- WHAT YOU HAVE TO DO
Without the pictures, return exactly the lines from the one with "Model this scene" through the one with "S.camera = camo". Both end lines belong in the copy.

- WORKING DATA
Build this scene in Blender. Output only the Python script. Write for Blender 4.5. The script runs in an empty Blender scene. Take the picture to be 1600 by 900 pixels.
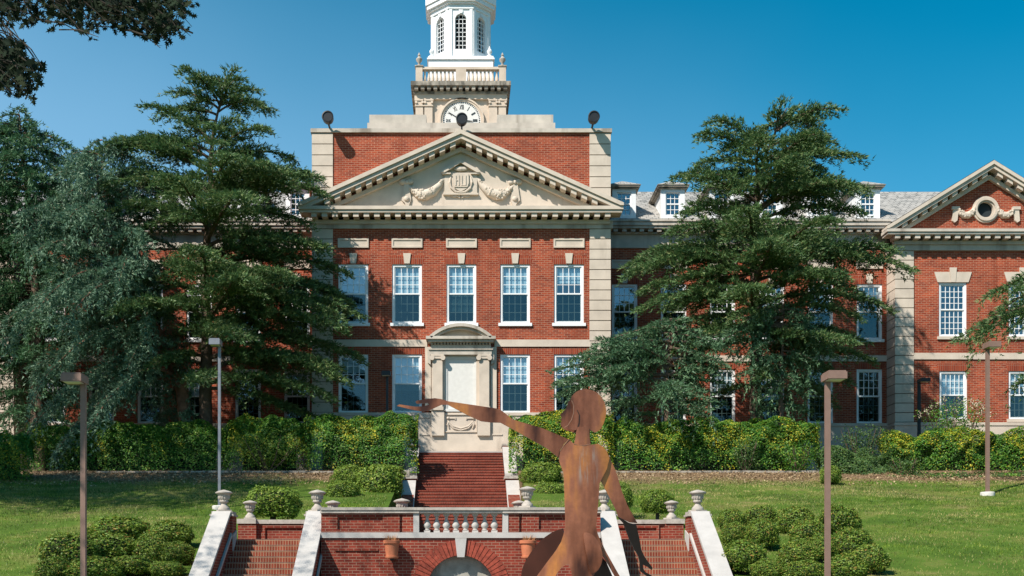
import bpy, bmesh, math, random
import numpy as np
from mathutils import Vector
R = math.radians
random.seed(7)
rng = np.random.default_rng(11)
SC = bpy.context.scene
COL = SC.collection

# ------------------------------------------------------------------ camera, sky, sun, exposure
F = 1800.0; CX = 720.0; CY = 910.0; EYE = 1.7          # focal length and principal point in photo pixels
cam_d = bpy.data.cameras.new('camera'); cam = bpy.data.objects.new('camera', cam_d); COL.objects.link(cam)
cam.location = (0, 0, EYE); cam.rotation_euler = (R(90), 0, 0)
cam_d.sensor_width = 36; cam_d.lens = 36 * F / 1600
cam_d.shift_x = (800 - CX) / 1600; cam_d.shift_y = (CY - 450) / 1600
cam_d.clip_end = 3000
SC.camera = cam
SUN = Vector((-0.98, -1.0, 1.42)).normalized()          # towards the sun
w = bpy.data.worlds.new('World'); SC.world = w; w.use_nodes = True
nt = w.node_tree; bg = nt.nodes['Background']
sky = nt.nodes.new('ShaderNodeTexSky'); sky.sky_type = 'NISHITA'; sky.sun_disc = False
sky.sun_elevation = math.asin(SUN.z); sky.sun_rotation = math.atan2(SUN.x, SUN.y)
sky.altitude = 200; sky.air_density = 1.0; sky.dust_density = 0.8; sky.ozone_density = 2.5
hs = nt.nodes.new('ShaderNodeHueSaturation'); hs.inputs['Hue'].default_value = .473; hs.inputs['Saturation'].default_value = 1.6; hs.inputs['Value'].default_value = 1.1
nt.links.new(sky.outputs[0], hs.inputs['Color']); 
wn, wl = nt.nodes, nt.links
wtc = wn.new('ShaderNodeTexCoord'); wsp = wn.new('ShaderNodeSeparateXYZ'); wl.new(wtc.outputs['Generated'], wsp.inputs[0])
wmx = wn.new('ShaderNodeMath'); wmx.operation = 'MULTIPLY_ADD'; wl.new(wsp.outputs[0], wmx.inputs[0]); wmx.inputs[1].default_value = .30; wl.new(wsp.outputs[2], wmx.inputs[2])
wnz = wn.new('ShaderNodeTexNoise'); wnz.inputs['Scale'].default_value = 3.0; wnz.inputs['Detail'].default_value = 3; wl.new(wtc.outputs['Generated'], wnz.inputs['Vector'])
wad = wn.new('ShaderNodeMath'); wad.operation = 'MULTIPLY_ADD'; wl.new(wnz.outputs[0], wad.inputs[0]); wad.inputs[1].default_value = .10; wl.new(wmx.outputs[0], wad.inputs[2])
wmr = wn.new('ShaderNodeMapRange'); wmr.interpolation_type = 'SMOOTHSTEP'; wl.new(wad.outputs[0], wmr.inputs[0]); wmr.inputs[1].default_value = .18; wmr.inputs[2].default_value = .58; wmr.inputs[3].default_value = .80; wmr.inputs[4].default_value = 0
wmix = wn.new('ShaderNodeMix'); wmix.data_type = 'RGBA'; wl.new(wmr.outputs[0], wmix.inputs[0]); wl.new(hs.outputs[0], wmix.inputs[6]); wmix.inputs[7].default_value = (2.9, 5.2, 7.6, 1)
nt.links.new(wmix.outputs[2], bg.inputs[0]); bg.inputs[1].default_value = 0.086
sun_d = bpy.data.lights.new('sun', 'SUN'); sun_d.energy = 5.0; sun_d.angle = R(0.53); sun_d.color = (1.0, 0.94, 0.85)
sun = bpy.data.objects.new('sun', sun_d); COL.objects.link(sun)
sun.rotation_euler = (-SUN).to_track_quat('-Z', 'Y').to_euler(); sun.location = (-60, -60, 90)
SC.view_settings.view_transform = 'Standard'; SC.view_settings.look = 'None'
SC.view_settings.exposure = 0.48; SC.view_settings.gamma = 1
SC.render.engine = 'CYCLES'
SC.cycles.use_denoising = True
SC.cycles.max_bounces = 6; SC.cycles.diffuse_bounces = 3; SC.cycles.glossy_bounces = 3
SC.cycles.transparent_max_bounces = 12
SC.cycles.caustics_reflective = False; SC.cycles.caustics_refractive = False

def W(px, py, Y): return ((px - CX) * Y / F, Y, EYE + (CY - py) * Y / F)
def X_(px, Y): return (px - CX) * Y / F
def Z_(py, Y): return EYE + (CY - py) * Y / F

# ------------------------------------------------------------------ materials
def new_mat(name):
    m = bpy.data.materials.new(name); m.use_nodes = True
    n = m.node_tree.nodes; return m, n, m.node_tree.links, n['Principled BSDF']
def mixc(n, l, fac, a, b, blend='MIX'):
    x = n.new('ShaderNodeMix'); x.data_type = 'RGBA'; x.blend_type = blend
    for i, v in ((0, fac), (6, a), (7, b)):
        if hasattr(v, 'is_output'): l.new(v, x.inputs[i])
        elif i == 0: x.inputs[i].default_value = v
        else: x.inputs[i].default_value = (*v, 1)
    return x.outputs[2]
def ramp(n, l, src, stops):
    r = n.new('ShaderNodeValToRGB'); l.new(src, r.inputs[0])
    e = r.color_ramp.elements
    while len(e) < len(stops): e.new(0.5)
    for el, (p, c) in zip(e, stops): el.position = p; el.color = (*c, 1) if len(c) == 3 else c
    return r.outputs[0]
def noise(n, l, scale, detail=4, rough=.55, vec=None, stretch=None):
    t = n.new('ShaderNodeTexNoise'); t.inputs['Scale'].default_value = scale
    t.inputs['Detail'].default_value = detail; t.inputs['Roughness'].default_value = rough
    if vec is None:
        vec = n.new('ShaderNodeTexCoord').outputs['Object']
    if stretch:
        mp = n.new('ShaderNodeMapping'); mp.inputs['Scale'].default_value = stretch; l.new(vec, mp.inputs[0]); vec = mp.outputs[0]
    l.new(vec, t.inputs['Vector']); return t.outputs[0]
def bump(n, l, bs, src, strength=.3, dist=.02):
    b = n.new('ShaderNodeBump'); b.inputs['Strength'].default_value = strength; b.inputs['Distance'].default_value = dist
    l.new(src, b.inputs['Height']); l.new(b.outputs[0], bs.inputs['Normal'])
BK = ((0, 0, 0), (1, 1, 1))
def plain(name, c, rough=.6, var=.25, scale=3, metal=0, bumpy=0, streak=None, spec=.4):
    m, n, l, b = new_mat(name)
    f = noise(n, l, scale, 5)
    f = ramp(n, l, f, [(.3, (0, 0, 0)), (.7, (1, 1, 1))])
    d = tuple(v * (1 - var) for v in c); u = tuple(min(1, v * (1 + var * .5)) for v in c)
    col = mixc(n, l, f, d, u)
    if streak:
        s = noise(n, l, streak[0], 4, .6, stretch=(1, 1, streak[1]))
        s = ramp(n, l, s, [(streak[2], (0, 0, 0)), (streak[2] + .16, (1, 1, 1))])
        mm = n.new('ShaderNodeMath'); mm.operation = 'MULTIPLY'; l.new(s, mm.inputs[0]); mm.inputs[1].default_value = streak[4]
        col = mixc(n, l, mm.outputs[0], col, streak[3])
    l.new(col, b.inputs['Base Color']); b.inputs['Roughness'].default_value = rough
    b.inputs['Metallic'].default_value = metal; b.inputs['Specular IOR Level'].default_value = spec
    if bumpy: bump(n, l, b, noise(n, l, scale * 8, 5), bumpy, .01)
    return m
def brick_mat(name, c1, c2, mortar, bw, rh, ms, bias=0, swap=None, dark=.35, vertical=False):
    m, n, l, b = new_mat(name)
    tc = n.new('ShaderNodeTexCoord').outputs['Object']
    sp = n.new('ShaderNodeSeparateXYZ'); l.new(tc, sp.inputs[0])
    ad = n.new('ShaderNodeMath'); ad.operation = 'ADD'; l.new(sp.outputs[0], ad.inputs[0]); l.new(sp.outputs[1], ad.inputs[1])
    cb = n.new('ShaderNodeCombineXYZ'); l.new(ad.outputs[0], cb.inputs[0]); l.new(sp.outputs[2], cb.inputs[1])
    t = n.new('ShaderNodeTexBrick'); l.new(cb.outputs[0], t.inputs['Vector'])
    t.inputs['Color1'].default_value = (*c1, 1); t.inputs['Color2'].default_value = (*c2, 1); t.inputs['Mortar'].default_value = (*mortar, 1)
    t.inputs['Scale'].default_value = 1; t.inputs['Brick Width'].default_value = bw; t.inputs['Row Height'].default_value = rh
    t.inputs['Mortar Size'].default_value = ms; t.inputs['Bias'].default_value = bias; t.inputs['Mortar Smooth'].default_value = .1
    if vertical: t.offset = 0
    # odd burnt bricks
    v = n.new('ShaderNodeTexBrick'); l.new(cb.outputs[0], v.inputs['Vector'])
    v.inputs['Color1'].default_value = (0, 0, 0, 1); v.inputs['Color2'].default_value = (1, 1, 1, 1); v.inputs['Mortar'].default_value = (0, 0, 0, 1)
    v.inputs['Scale'].default_value = 1; v.inputs['Brick Width'].default_value = bw; v.inputs['Row Height'].default_value = rh
    v.inputs['Mortar Size'].default_value = ms; v.inputs['Bias'].default_value = -.45
    if vertical: v.offset = 0
    rr = ramp(n, l, v.outputs[0], [(.55, (0, 0, 0)), (.8, (dark, dark, dark))])
    col = mixc(n, l, rr, t.outputs[0], tuple(x * .3 for x in c1))
    big = noise(n, l, .55, 5, .6)
    big = ramp(n, l, big, [(.3, (.66, .66, .68)), (.7, (1.1, 1.06, 1.03))])
    col = mixc(n, l, 1.0, col, big, 'MULTIPLY')
    st = ramp(n, l, noise(n, l, 1.4, 4, .6, stretch=(1, 1, .16)), [(.52, (0, 0, 0)), (.72, (.5, .5, .5))])
    col = mixc(n, l, st, col, tuple(x * .42 for x in c1))
    ef = ramp(n, l, noise(n, l, .9, 5, .65), [(.60, (0, 0, 0)), (.76, (.28, .28, .28))])
    col = mixc(n, l, ef, col, mortar)
    l.new(col, b.inputs['Base Color']); b.inputs['Roughness'].default_value = .85; b.inputs['Specular IOR Level'].default_value = .2
    bump(n, l, b, t.outputs['Fac'], -.5, .012)
    return m
M = {}
M['brick'] = brick_mat('red_brick', (.40, .072, .028), (.22, .032, .014), (.42, .25, .17), .30, .098, .010, 0, dark=.8)
M['soldier'] = brick_mat('soldier_brick', (.38, .066, .025), (.24, .034, .015), (.33, .18, .12), .10, .42, .010, 0, vertical=True, dark=.3)
M['tbrick'] = brick_mat('terrace_brick', (.30, .050, .028), (.17, .026, .016), (.33, .2, .14), .215, .078, .008, 0, dark=.5)
M['sbrick'] = brick_mat('stair_brick', (.34, .07, .035), (.23, .042, .022), (.42, .27, .17), .078, .172, .010, 0, vertical=True, dark=.75)
M['ubrick'] = brick_mat('upper_stair_brick', (.30, .058, .032), (.19, .032, .02), (.28, .14, .10), .078, .165, .008, 0, vertical=True, dark=.5)
M['voussoir'] = plain('voussoir_brick', (.30, .055, .03), .85, .45, 9)
M['stone'] = plain('limestone', (.58, .49, .40), .8, .16, 1.3, bumpy=.15, streak=(1.6, .18, .60, (.24, .19, .14), .35))
M['stain'] = plain('stained_limestone', (.52, .46, .39), .85, .22, 1.3, bumpy=.2, streak=(1.1, .08, .52, (.13, .10, .07), .65))
M['tower_stone'] = plain('tower_limestone', (.60, .49, .39), .85, .18, 1.3, bumpy=.2, streak=(1.3, .2, .60, (.2, .15, .11), .4))
M['joint'] = plain('joint_stone', (.17, .135, .105), .9, .15, 4)
M['coping'] = plain('white_coping', (.46, .43, .40), .75, .14, 2.2, bumpy=.2, streak=(3, .6, .62, (.32, .29, .26), .4))
M['grey_stone'] = plain('weathered_stone', (.42, .37, .32), .85, .28, 5, bumpy=.35, streak=(6, .5, .58, (.14, .12, .10), .55))
M['mould'] = plain('dark_mould_stone', (.38, .33, .27), .9, .3, 2.5, bumpy=.3, streak=(2.2, .35, .46, (.07, .065, .055), .85))
M['white'] = plain('white_paint', (.80, .80, .80), .45, .05, 4)
M['marble'] = plain('pale_marble', (.68, .66, .62), .5, .07, 5, streak=(9, 3, .58, (.62, .58, .52), .35))
M['black'] = plain('black_metal', (.018, .018, .02), .45, .3, 6)
M['dark'] = plain('dark_interior', (.02, .03, .035), .9, .3, 1)  # darkness of unlit rooms put into the colour of backing sheets
M['dome'] = plain('dark_dome_metal', (.03, .035, .045), .4, .3, 2)
M['brown'] = plain('brown_lamp_paint', (.22, .135, .105), .5, .12, 5)
M['lens'] = plain('lamp_lens', (.62, .60, .50), .3, .06, 4)
M['grey_metal'] = plain('galvanised_grey_metal', (.20, .21, .24), .45, .15, 4, metal=.3)
M['concrete'] = plain('concrete', (.36, .34, .29), .9, .3, 3, bumpy=.3, streak=(2.5, .25, .5, (.13, .13, .10), .6))
M['footing'] = plain('pale_concrete', (.60, .57, .52), .9, .15, 3)
M['terracotta'] = plain('terracotta', (.50, .16, .075), .75, .2, 6)
M['dry'] = plain('dried_plant', (.42, .20, .08), .8, .4, 20)
M['bark'] = plain('cedar_bark', (.13, .085, .06), .9, .5, 4, bumpy=.6)
M['redbark'] = plain('reddish_bark', (.24, .115, .075), .9, .45, 4, bumpy=.6)
M['oakbark'] = plain('oak_bark', (.07, .055, .042), .9, .4, 4, bumpy=.6)
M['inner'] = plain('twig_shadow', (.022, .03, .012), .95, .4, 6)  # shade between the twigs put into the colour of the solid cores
M['blind'] = plain('window_blind', (.66, .71, .74), .8, .06, 2)
M['paving'] = plain('paving', (.30, .27, .24), .9, .2, 1.2)

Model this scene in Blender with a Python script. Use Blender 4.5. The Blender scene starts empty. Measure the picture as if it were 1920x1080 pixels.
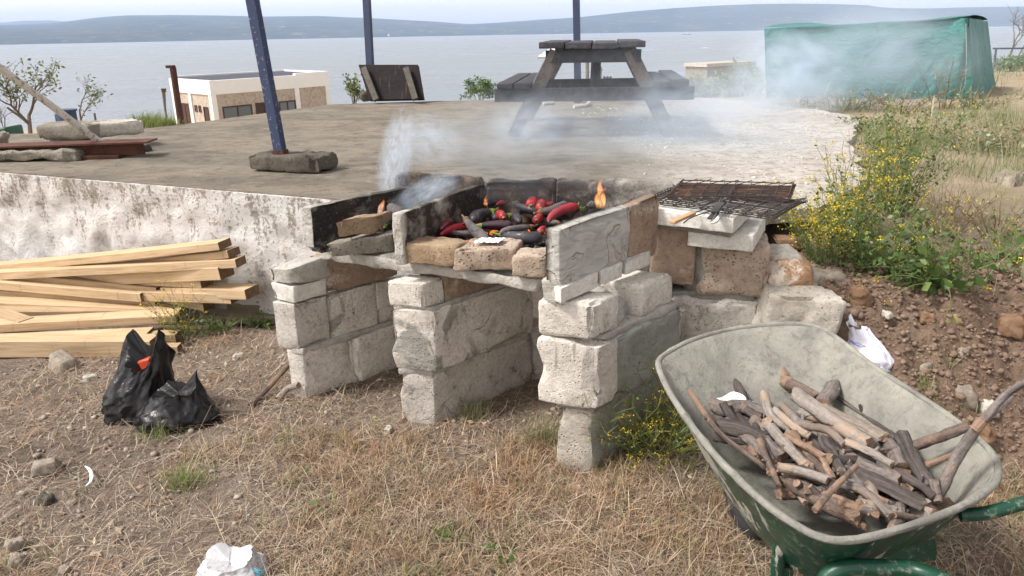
import bpy, bmesh, math, random
import numpy as np
from mathutils import Vector, Matrix, noise

S = bpy.context.scene
COL = S.collection
random.seed(7)
RNG = np.random.default_rng(11)

# ------------------------------------------------------------------ camera
FPX, PITCH, ROLL, EYE = 1400.0, math.radians(18.9), math.atan(0.0168), 1.65
cam = bpy.data.cameras.new('camera')
cam.sensor_width = 36.0
cam.lens = FPX / 1920 * 36.0
cam.clip_start, cam.clip_end = 0.05, 30000
camo = bpy.data.objects.new('camera', cam)
COL.objects.link(camo)
camo.matrix_world = (Matrix.Translation((0, 0, EYE)) @ Matrix.Rotation(math.radians(90) - PITCH, 4, 'X')
                     @ Matrix.Rotation(-ROLL, 4, 'Z'))
S.camera = camo

# ------------------------------------------------------------------ light
SUN_EL, SUN_AZ = math.radians(52), math.radians(-104)     # azimuth measured from +Y (view) towards +X
wd = bpy.data.worlds.new('World')
S.world = wd
wd.use_nodes = True
nt = wd.node_tree
nt.nodes.clear()
out = nt.nodes.new('ShaderNodeOutputWorld')
bg = nt.nodes.new('ShaderNodeBackground')
sky = nt.nodes.new('ShaderNodeTexSky')
sky.sky_type = 'NISHITA'
sky.sun_disc = False
sky.sun_elevation = SUN_EL
sky.sun_rotation = SUN_AZ
sky.air_density, sky.dust_density, sky.ozone_density = 1.0, 1.6, 1.0
# thin high cloud veil: whitens the sky
hs = nt.nodes.new('ShaderNodeMix'); hs.data_type = 'RGBA'
bw = nt.nodes.new('ShaderNodeRGBToBW')
sc_ = nt.nodes.new('ShaderNodeMix'); sc_.data_type = 'RGBA'; sc_.blend_type = 'MULTIPLY'
sc_.inputs[0].default_value = 1.0
sc_.inputs[7].default_value = (1.10, 1.0, 0.95, 1)
nt.links.new(sky.outputs[0], bw.inputs[0])
nt.links.new(bw.outputs[0], sc_.inputs[6])
hs.inputs[0].default_value = 0.88
nt.links.new(sky.outputs[0], hs.inputs[6])
nt.links.new(sc_.outputs[2], hs.inputs[7])
nt.links.new(hs.outputs[2], bg.inputs[0])
bg.inputs[1].default_value = 0.15
nt.links.new(bg.outputs[0], out.inputs[0])

sd = bpy.data.lights.new('sun', 'SUN')
sd.energy = 1.75
sd.angle = math.radians(10)
sd.color = (1.0, 0.965, 0.92)
so = bpy.data.objects.new('sun', sd)
COL.objects.link(so)
sv = Vector((math.sin(SUN_AZ) * math.cos(SUN_EL), math.cos(SUN_AZ) * math.cos(SUN_EL), math.sin(SUN_EL)))
so.rotation_euler = (-sv).to_track_quat('-Z', 'Y').to_euler()
so.location = (-5, -5, 10)

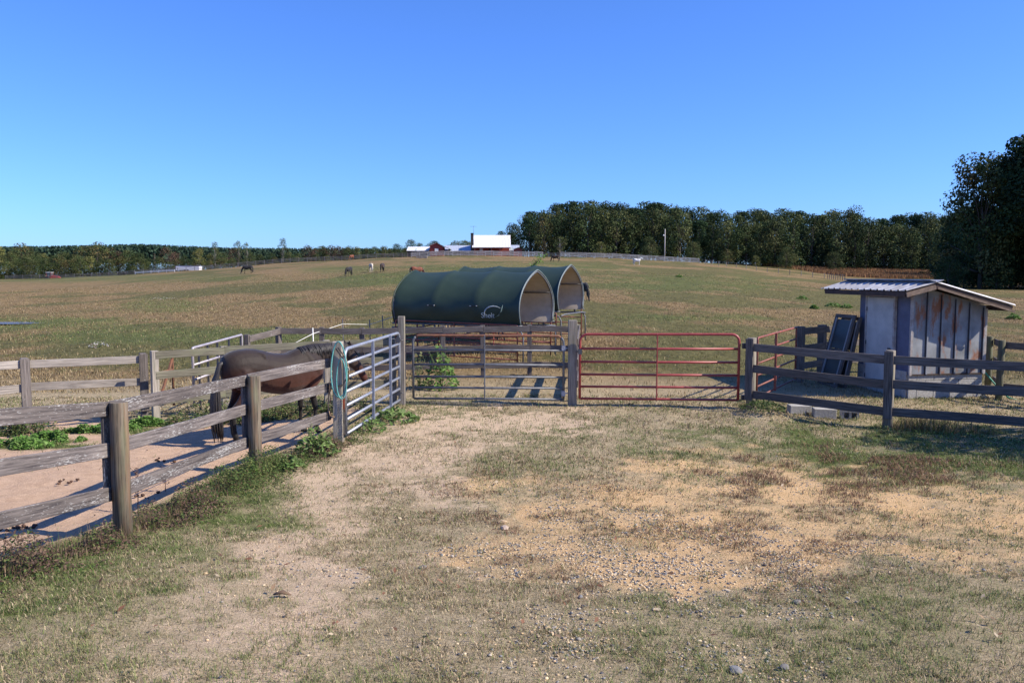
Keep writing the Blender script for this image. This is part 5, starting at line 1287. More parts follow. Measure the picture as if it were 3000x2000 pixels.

- REPLY TO THE EXERCISE
Model this scene in Blender with a Python script. Use Blender 4.5. The Blender scene starts empty. Measure the picture as if it were 1920x1080 pixels.
import bpy, bmesh, math, random
import numpy as np
from mathutils import Vector, Matrix, noise

S = bpy.context.scene
COL = S.collection
random.seed(7)
RNG = np.random.default_rng(11)

# ------------------------------------------------------------------ camera
FPX, PITCH, ROLL, EYE = 1400.0, math.radians(18.9), math.atan(0.0168), 1.65
cam = bpy.data.cameras.new('camera')
cam.sensor_width = 36.0
cam.lens = FPX / 1920 * 36.0
cam.clip_start, cam.clip_end = 0.05, 30000
camo = bpy.data.objects.new('camera', cam)
COL.objects.link(camo)
camo.matrix_world = (Matrix.Translation((0, 0, EYE)) @ Matrix.Rotation(math.radians(90) - PITCH, 4, 'X')
                     @ Matrix.Rotation(-ROLL, 4, 'Z'))
S.camera = camo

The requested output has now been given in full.